### Extracted entries
|---|

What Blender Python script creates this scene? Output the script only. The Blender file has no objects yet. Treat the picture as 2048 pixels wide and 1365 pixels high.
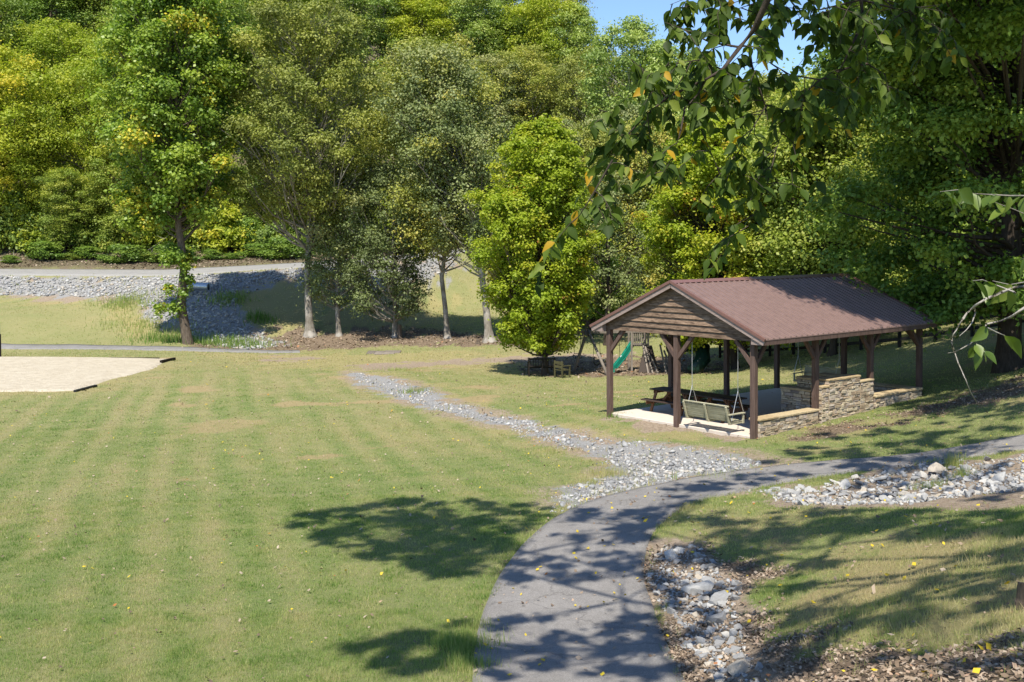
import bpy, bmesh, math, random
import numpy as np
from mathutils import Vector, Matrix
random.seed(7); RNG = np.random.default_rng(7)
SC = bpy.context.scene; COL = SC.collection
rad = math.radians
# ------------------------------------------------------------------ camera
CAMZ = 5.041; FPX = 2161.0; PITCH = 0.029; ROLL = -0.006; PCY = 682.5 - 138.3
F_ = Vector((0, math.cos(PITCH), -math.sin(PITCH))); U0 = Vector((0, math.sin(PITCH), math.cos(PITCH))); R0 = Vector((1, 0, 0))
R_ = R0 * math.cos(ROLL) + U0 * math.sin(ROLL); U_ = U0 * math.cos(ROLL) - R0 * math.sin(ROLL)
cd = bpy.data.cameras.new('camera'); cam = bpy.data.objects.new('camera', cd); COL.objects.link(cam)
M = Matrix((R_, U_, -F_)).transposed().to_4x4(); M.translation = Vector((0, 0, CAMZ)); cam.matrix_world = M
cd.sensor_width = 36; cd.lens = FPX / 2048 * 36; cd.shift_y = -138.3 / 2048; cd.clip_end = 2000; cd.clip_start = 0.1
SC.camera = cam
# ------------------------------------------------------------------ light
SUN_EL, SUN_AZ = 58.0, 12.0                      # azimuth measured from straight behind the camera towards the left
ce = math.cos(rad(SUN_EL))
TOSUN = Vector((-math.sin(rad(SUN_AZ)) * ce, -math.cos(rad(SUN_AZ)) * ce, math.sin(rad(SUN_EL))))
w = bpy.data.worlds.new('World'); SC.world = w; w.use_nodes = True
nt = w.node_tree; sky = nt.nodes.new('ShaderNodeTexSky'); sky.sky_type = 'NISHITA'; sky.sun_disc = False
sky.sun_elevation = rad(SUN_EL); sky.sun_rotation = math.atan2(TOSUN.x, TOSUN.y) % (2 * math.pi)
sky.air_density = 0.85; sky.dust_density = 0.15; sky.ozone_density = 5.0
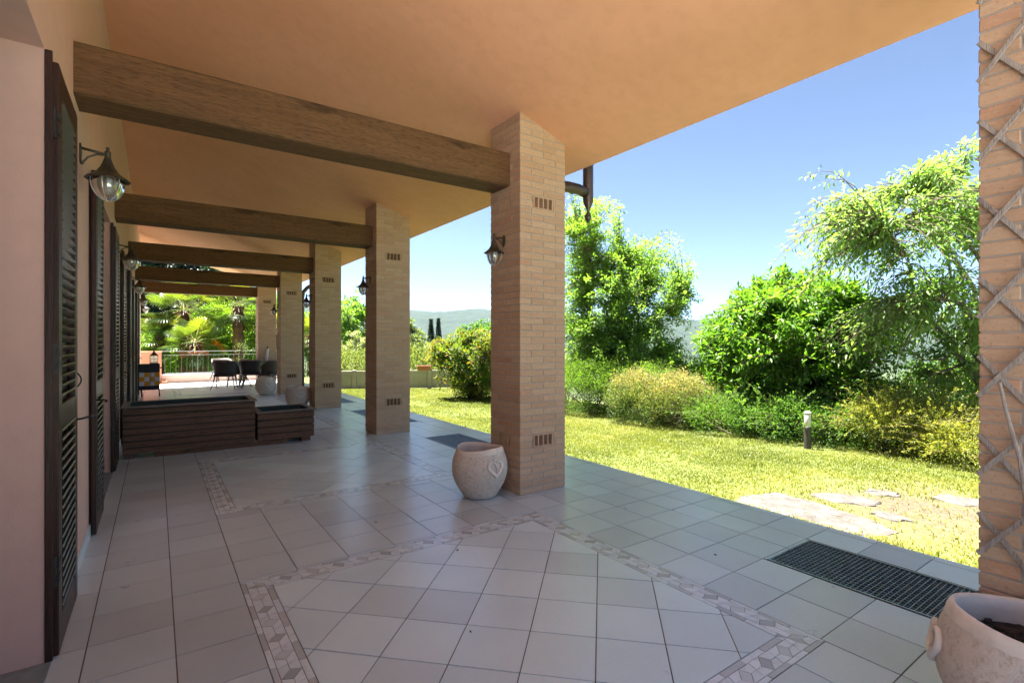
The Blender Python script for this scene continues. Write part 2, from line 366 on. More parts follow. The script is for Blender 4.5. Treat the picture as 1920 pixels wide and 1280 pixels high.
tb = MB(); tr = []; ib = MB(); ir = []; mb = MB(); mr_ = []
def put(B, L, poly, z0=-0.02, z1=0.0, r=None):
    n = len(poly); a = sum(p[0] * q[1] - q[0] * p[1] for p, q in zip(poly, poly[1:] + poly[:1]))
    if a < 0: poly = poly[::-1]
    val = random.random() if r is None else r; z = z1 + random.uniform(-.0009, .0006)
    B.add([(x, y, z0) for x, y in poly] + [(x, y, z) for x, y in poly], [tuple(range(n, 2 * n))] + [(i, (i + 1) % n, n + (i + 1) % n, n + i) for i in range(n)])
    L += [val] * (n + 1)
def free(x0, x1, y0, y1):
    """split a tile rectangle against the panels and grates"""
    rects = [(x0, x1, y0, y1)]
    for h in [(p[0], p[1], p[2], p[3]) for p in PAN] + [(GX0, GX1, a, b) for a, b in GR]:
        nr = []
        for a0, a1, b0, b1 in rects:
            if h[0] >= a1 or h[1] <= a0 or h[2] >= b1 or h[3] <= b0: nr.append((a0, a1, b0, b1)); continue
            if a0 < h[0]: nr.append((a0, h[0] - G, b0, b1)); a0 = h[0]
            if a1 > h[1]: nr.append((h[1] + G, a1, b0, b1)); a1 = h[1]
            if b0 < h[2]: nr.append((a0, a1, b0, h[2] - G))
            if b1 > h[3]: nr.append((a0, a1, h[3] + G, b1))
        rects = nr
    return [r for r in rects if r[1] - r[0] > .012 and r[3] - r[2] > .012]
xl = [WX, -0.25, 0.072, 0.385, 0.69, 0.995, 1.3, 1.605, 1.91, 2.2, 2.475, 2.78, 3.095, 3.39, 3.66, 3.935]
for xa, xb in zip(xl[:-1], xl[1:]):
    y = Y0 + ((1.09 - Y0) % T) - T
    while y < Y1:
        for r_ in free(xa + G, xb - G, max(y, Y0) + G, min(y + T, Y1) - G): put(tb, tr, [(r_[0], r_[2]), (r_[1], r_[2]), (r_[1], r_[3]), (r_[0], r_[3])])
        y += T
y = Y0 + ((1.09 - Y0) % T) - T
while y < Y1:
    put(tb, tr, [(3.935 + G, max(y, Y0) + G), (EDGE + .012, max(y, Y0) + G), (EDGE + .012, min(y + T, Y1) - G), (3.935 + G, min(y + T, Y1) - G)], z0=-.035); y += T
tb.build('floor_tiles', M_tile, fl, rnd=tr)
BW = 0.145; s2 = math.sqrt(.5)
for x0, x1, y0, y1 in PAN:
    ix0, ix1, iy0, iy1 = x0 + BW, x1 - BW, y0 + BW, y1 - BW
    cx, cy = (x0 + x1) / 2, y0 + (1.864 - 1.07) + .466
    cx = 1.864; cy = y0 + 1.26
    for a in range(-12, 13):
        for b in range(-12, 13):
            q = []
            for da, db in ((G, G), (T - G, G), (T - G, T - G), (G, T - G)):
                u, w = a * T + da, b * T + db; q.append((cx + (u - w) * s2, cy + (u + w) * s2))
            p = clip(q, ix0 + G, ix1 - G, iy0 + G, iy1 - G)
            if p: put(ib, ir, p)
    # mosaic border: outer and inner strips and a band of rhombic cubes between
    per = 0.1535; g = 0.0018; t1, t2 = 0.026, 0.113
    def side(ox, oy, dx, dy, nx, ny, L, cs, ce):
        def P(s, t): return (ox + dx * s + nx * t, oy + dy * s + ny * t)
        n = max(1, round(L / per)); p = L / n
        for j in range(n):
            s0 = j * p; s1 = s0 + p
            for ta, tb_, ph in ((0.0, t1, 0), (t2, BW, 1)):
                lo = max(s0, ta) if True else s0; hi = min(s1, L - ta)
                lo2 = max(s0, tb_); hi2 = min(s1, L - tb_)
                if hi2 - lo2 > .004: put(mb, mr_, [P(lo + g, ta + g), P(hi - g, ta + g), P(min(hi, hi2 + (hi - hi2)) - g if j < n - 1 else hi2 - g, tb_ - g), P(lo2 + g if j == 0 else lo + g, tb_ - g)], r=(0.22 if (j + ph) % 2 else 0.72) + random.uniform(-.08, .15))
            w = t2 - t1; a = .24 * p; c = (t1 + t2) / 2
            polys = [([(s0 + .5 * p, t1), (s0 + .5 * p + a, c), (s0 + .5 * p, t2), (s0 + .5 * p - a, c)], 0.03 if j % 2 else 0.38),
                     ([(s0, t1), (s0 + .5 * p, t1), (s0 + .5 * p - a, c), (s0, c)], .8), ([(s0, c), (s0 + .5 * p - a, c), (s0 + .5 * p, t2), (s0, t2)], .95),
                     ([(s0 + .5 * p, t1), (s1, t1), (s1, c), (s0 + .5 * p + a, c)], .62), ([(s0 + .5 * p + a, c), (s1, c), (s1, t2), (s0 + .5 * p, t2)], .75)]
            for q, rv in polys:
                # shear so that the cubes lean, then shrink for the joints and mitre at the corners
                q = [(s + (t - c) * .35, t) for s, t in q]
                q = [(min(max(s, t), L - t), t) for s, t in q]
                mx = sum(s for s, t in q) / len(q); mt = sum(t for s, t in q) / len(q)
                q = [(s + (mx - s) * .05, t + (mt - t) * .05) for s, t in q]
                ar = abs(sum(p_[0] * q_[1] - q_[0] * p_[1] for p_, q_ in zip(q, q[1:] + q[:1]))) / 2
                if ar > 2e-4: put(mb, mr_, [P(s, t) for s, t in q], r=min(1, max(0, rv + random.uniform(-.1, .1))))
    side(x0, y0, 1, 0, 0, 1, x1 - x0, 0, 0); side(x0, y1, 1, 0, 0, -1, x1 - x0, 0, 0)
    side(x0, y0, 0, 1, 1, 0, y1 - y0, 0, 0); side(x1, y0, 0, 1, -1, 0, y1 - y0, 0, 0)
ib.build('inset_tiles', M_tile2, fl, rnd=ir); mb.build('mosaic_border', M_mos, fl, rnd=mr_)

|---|

### Required work
Take every line from the data above that holds "objects" and copy it out.

### Solution
What Blender Python script creates this scene? Output the script only. The Blender file has no objects yet. Treat the picture as 2048 pixels wide and 1365 pixels high.
cd = bpy.data.cameras.new('camera'); cam = bpy.data.objects.new('camera', cd); COL.objects.link(cam)